Retype only what runs from the beginning of the data through the line with "of the two')"; please omit the pictures and keep every line exact.

===============

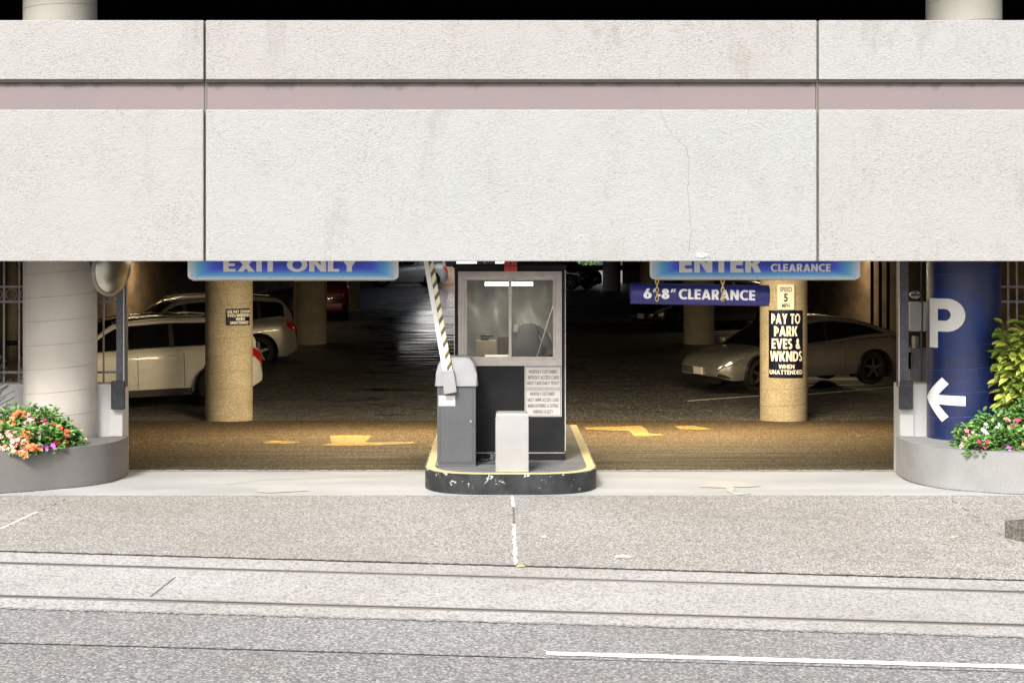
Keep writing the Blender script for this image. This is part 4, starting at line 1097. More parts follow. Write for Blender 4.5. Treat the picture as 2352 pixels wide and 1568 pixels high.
# notices on the booth
def notice(name, u0, u1, v0, v1, D, face, lines, lmat, lab, border=True):
    x0, x1 = P(u0, 0, D).x, P(u1, 0, D).x; za, zb2 = zc2(v1, D), zc2(v0, D)
    s = thing(name, ((x0 + x1) / 2, D, za), lab, 'sign')
    bm = bm_new(); box(bm, x0, x1, D - .006, D, za, zb2, .002); link('plate', bm, face, s)
    if border:
        bm = bm_new(); i = .011; w = .0045
        for a, b, c, d in ((x0 + i, x1 - i, za + i, za + i + w), (x0 + i, x1 - i, zb2 - i - w, zb2 - i), (x0 + i, x0 + i + w, za + i + w, zb2 - i - w), (x1 - i - w, x1 - i, za + i + w, zb2 - i - w)):
            bm.faces.new([bm.verts.new((p, D - .0085, q)) for p, q in ((a, c), (b, c), (b, d), (a, d))])
        link('border', bm, lmat, s)
    for body, a, b, va, vb, bold in lines:
        t = (text_bm(body, P(a, 0, D).x, P(b, 0, D).x, zc2(vb, D), zc2(va, D), bold, D - .0085) if body[0] == '_' else block_bm(body, P(a, 0, D).x, P(b, 0, D).x, zc2(vb, D), zc2(va, D), D - .0085, .15, .14, .11)); link('lettering', t, lmat, s)
q7 = lambda x: (2060 + x / 2.75) / 1.7415
w7 = lambda y: (1430 + y / 2.75) / 1.7415
notice('customer_notice', 1205, 1290, 840.5, 892.3, DB, M_sign, [('MONTHLY CUSTOMERS', q7(152), q7(465), w7(135), w7(172), .006), ('WITHOUT ACCESS CARD', q7(140), q7(482), w7(198), w7(236), .006), ('MUST TAKE DAILY TICKET', q7(134), q7(487), w7(260), w7(298), .006)], M_signt, 'pale notice reading MUST TAKE DAILY TICKET, the upper one below the window')
notice('customer_notice', 1205, 1290, 893.2, 956.5, DB, M_sign, [('MONTHLY CUSTOMERS', q7(167), q7(440), w7(377), w7(416), .006), ('MUST SWIPE ACCESS CARD', q7(138), q7(482), w7(444), w7(482), .006), ('WHEN ENTERING & EXITING', q7(140), q7(478), w7(508), w7(548), .006), ('PARKING FACILITY', q7(200), q7(416), w7(573), w7(612), .006)], M_signt, 'pale notice reading MUST SWIPE ACCESS CARD, the lower of the two')

# ------------------------------------------------------------------ barrier machine, arm, cream box
DG = 17.61
gx0, gx1 = P(1004, 0, DG).x, P(1093, 0, DG).x; hx0, hx1 = P(998.7, 0, DG).x, P(1097.7, 0, DG).x
bmn = thing('barrier_machine', ((gx0 + gx1) / 2, DG + .17, .219), 'grey barrier cabinet with a light rounded hood on the island', 'barrier')
bm = bm_new(); box(bm, gx0, gx1, DG, DG + .36, .235, 1.10, .008, 2); link('cabinet', bm, M_cab, bmn)
bm = bm_new(); box(bm, gx0 - .012, gx1 + .004, DG - .012, DG + .37, .219, .236, .003); link('foot_plate', bm, M_cab, bmn)
bm = bm_new(); zl = zc2(886.5, DG - .02); ztp = zc2(821, DG - .02); prof = []
sh_ = [(hx0, zl), (hx0 + .012, zl + .13), (hx0 + .03, zl + .215), (hx0 + .055, zl + .262), (hx0 + .09, ztp - .006), (hx0 + .13, ztp)]
sh_ += [(hx0 + hx1 - x, z) for x, z in reversed(sh_)]
t = bm_new(); plate(t, sh_, DG - .025, DG + .385)
bmesh.ops.bevel(t, geom=[e for e in t.edges if abs(e.verts[0].co.y - e.verts[1].co.y) < .001 and e.verts[0].co.z + e.verts[1].co.z > 2 * zl + .01], offset=.025, segments=4, affect='EDGES', profile=.5)
merge(bm, t); smooth_angle(link('hood', bm, M_hood, bmn), 35)
bm = bm_new(); box(bm, gx0 + .03, gx0 + .033, DG - .003, DG - .0005, .26, 1.06); box(bm, gx0 + .033, gx1 - .03, DG - .003, DG - .0005, .26, .263); box(bm, gx1 - .033, gx1 - .03, DG - .003, DG - .0005, .2631, 1.06)
link('door_gap', bm, M_black, bmn)
bm = bm_new(); lathe(bm, [(.011, -.008), (.012, -.005), (.012, 0)], (gx1 - .055, DG, .70), 16, 'y'); link('lock', bm, M_bolt, bmn)
M_label = simple('label_white', (.62, .60, .58), .5)
notice('warning_label', 1007.6, 1045.6, 908, 932, DG, M_label, [('TRAFFIC ONLY', 1010, 1043, 915, 919.5, .01), ('NO', 1010, 1021, 923, 929.5, .01)] + [('_' * 9, 1023.5, 1043, y, y + .9, .0) for y in (922.8, 925.8, 928.6)], M_pink, 'small white label with TRAFFIC ONLY and NO on the barrier cabinet', border=False)
# the raised arm; a child of the machine, hinged at its flange
DA = DG - .06
hinge = P(1033, 880, DA); top_ = P(984, 598, DA); dirv = (top_ - hinge); ang = math.atan2(dirv.x, dirv.z)
Ma = Matrix.Translation(hinge) @ Matrix.Rotation(ang, 4, 'Y')
arm = bpy.data.objects.new('arm', None); COL.objects.link(arm); arm.parent = bmn
bpy.data.objects.remove(arm)
LA = 1.52
armo = None
t = bm_new(); box(t, -.052, -.002, -.018, .018, -.02, LA, .003); bm = bm_new(); merge(bm, t, 0, Ma); armo = link('barrier_arm', bm, M_armw, bmn)
t = bm_new(); box(t, 0, .05, -.0185, .0185, -.02, LA, .002); me_bm = t
me = bpy.data.meshes.new('hazard_tape'); bmesh.ops.recalc_face_normals(t, faces=t.faces[:]); t.to_mesh(me); t.free(); me.materials.append(M_tape)
tp = bpy.data.objects.new('hazard_tape', me); COL.objects.link(tp); tp.parent = armo; tp.matrix_world = Ma; tp.matrix_local = Matrix.Translation(-Vector(bmn.location)) @ Ma
bm = bm_new(); fl = [(1014.5, 852), (1041.5, 848), (1049, 900.5), (1020, 906)]
a = [P(u, v, DA - .03) for u, v in fl]; b = [p + Vector((0, .085, 0)) for p in a]
va = [bm.verts.new(p) for p in a]; vb = [bm.verts.new(p) for p in b]; bm.faces.new(va); bm.faces.new(vb)
for k in range(4): bm.faces.new((va[k], va[(k + 1) % 4], vb[(k + 1) % 4], vb[k]))
bmesh.ops.bevel(bm, geom=bm.edges[:], offset=.004, segments=2, affect='EDGES'); fo = link('flange', bm, M_hood, bmn)
for u, v in ((1040, 852), (1046, 897), (1024, 902), (1018, 856)):
    p = P(u, v, DA - .03); bm = bm_new(); lathe(bm, [(.008, -.006), (.009, -.004), (.009, 0)], tuple(p), 12, 'y'); link('bolt', bm, M_bolt, fo)
# cream box
DC = 17.15; bx0, bx1 = P(1139, 0, DC).x, P(1213, 0, DC).x
cbx = thing('utility_box', ((bx0 + bx1) / 2, DC + .14, .219), 'short cream metal box with a rounded top at the front of the island', 'box')
bm = bm_new(); t = bm_new(); zt2 = zc2(948, DC)
plate(t, [(bx0, .222), (bx1, .222), (bx1, zt2), (bx0, zt2)], DC, DC + .27)
bmesh.ops.bevel(t, geom=[e for e in t.edges if min(e.verts[0].co.z, e.verts[1].co.z) > zt2 - .01], offset=.032, segments=5, affect='EDGES', profile=.5)
merge(bm, t); smooth_angle(link('case', bm, M_boxw, cbx), 35)
for a in (bx1 + .0002, bx0 - .0062):
    bm = bm_new(); box(bm, a, a + .006, DC - .003, DC + .02, .222, zt2 - .05); link('side_seam', bm, M_alud, cbx)
for x_, z_ in ((bx0 + .022, .26), (bx1 - .022, .26), (bx0 + .022, zt2 - .06), (bx1 - .022, zt2 - .06)):
    bm = bm_new(); lathe(bm, [(.005, -.003), (.006, -.001), (.006, 0)], (x_, DC, z_), 10, 'y'); link('screw', bm, M_alud, cbx)
# conduit
cd = thing('conduit', (P(1115, 0, 17.85).x, 17.85, .219), 'black conduit pipe and valve between the cabinet and the cream box', 'pipe')
bm = bm_new(); tube(bm, [P(1090, 1056, 17.8), P(1122, 1056, 17.8), P(1132, 1050, 17.8), P(1150, 1050, 17.8)], .017, 10); link('pipe', bm, M_booth, cd, smooth=True)
bm = bm_new(); box(bm, P(1126, 0, 17.8).x, P(1137, 0, 17.8).x, 17.76, 17.83, zc2(1056, 17.8), zc2(1042, 17.8), .008); tube(bm, [P(1131, 1042, 17.8), P(1131, 1036, 17.8)], .012, 8); link('valve', bm, M_steel, cd)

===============

* _Written solution_
Keep writing the Blender script for this image. This is part 4, starting at line 1097. More parts follow. Write for Blender 4.5. Treat the picture as 2352 pixels wide and 1568 pixels high.
# notices on the booth
def notice(name, u0, u1, v0, v1, D, face, lines, lmat, lab, border=True):
    x0, x1 = P(u0, 0, D).x, P(u1, 0, D).x; za, zb2 = zc2(v1, D), zc2(v0, D)
    s = thing(name, ((x0 + x1) / 2, D, za), lab, 'sign')
    bm = bm_new(); box(bm, x0, x1, D - .006, D, za, zb2, .002); link('plate', bm, face, s)
    if border:
        bm = bm_new(); i = .011; w = .0045
        for a, b, c, d in ((x0 + i, x1 - i, za + i, za + i + w), (x0 + i, x1 - i, zb2 - i - w, zb2 - i), (x0 + i, x0 + i + w, za + i + w, zb2 - i - w), (x1 - i - w, x1 - i, za + i + w, zb2 - i - w)):
            bm.faces.new([bm.verts.new((p, D - .0085, q)) for p, q in ((a, c), (b, c), (b, d), (a, d))])
        link('border', bm, lmat, s)
    for body, a, b, va, vb, bold in lines:
        t = (text_bm(body, P(a, 0, D).x, P(b, 0, D).x, zc2(vb, D), zc2(va, D), bold, D - .0085) if body[0] == '_' else block_bm(body, P(a, 0, D).x, P(b, 0, D).x, zc2(vb, D), zc2(va, D), D - .0085, .15, .14, .11)); link('lettering', t, lmat, s)
q7 = lambda x: (2060 + x / 2.75) / 1.7415
w7 = lambda y: (1430 + y / 2.75) / 1.7415
notice('customer_notice', 1205, 1290, 840.5, 892.3, DB, M_sign, [('MONTHLY CUSTOMERS', q7(152), q7(465), w7(135), w7(172), .006), ('WITHOUT ACCESS CARD', q7(140), q7(482), w7(198), w7(236), .006), ('MUST TAKE DAILY TICKET', q7(134), q7(487), w7(260), w7(298), .006)], M_signt, 'pale notice reading MUST TAKE DAILY TICKET, the upper one below the window')
notice('customer_notice', 1205, 1290, 893.2, 956.5, DB, M_sign, [('MONTHLY CUSTOMERS', q7(167), q7(440), w7(377), w7(416), .006), ('MUST SWIPE ACCESS CARD', q7(138), q7(482), w7(444), w7(482), .006), ('WHEN ENTERING & EXITING', q7(140), q7(478), w7(508), w7(548), .006), ('PARKING FACILITY', q7(200), q7(416), w7(573), w7(612), .006)], M_signt, 'pale notice reading MUST SWIPE ACCESS CARD, the lower of the two')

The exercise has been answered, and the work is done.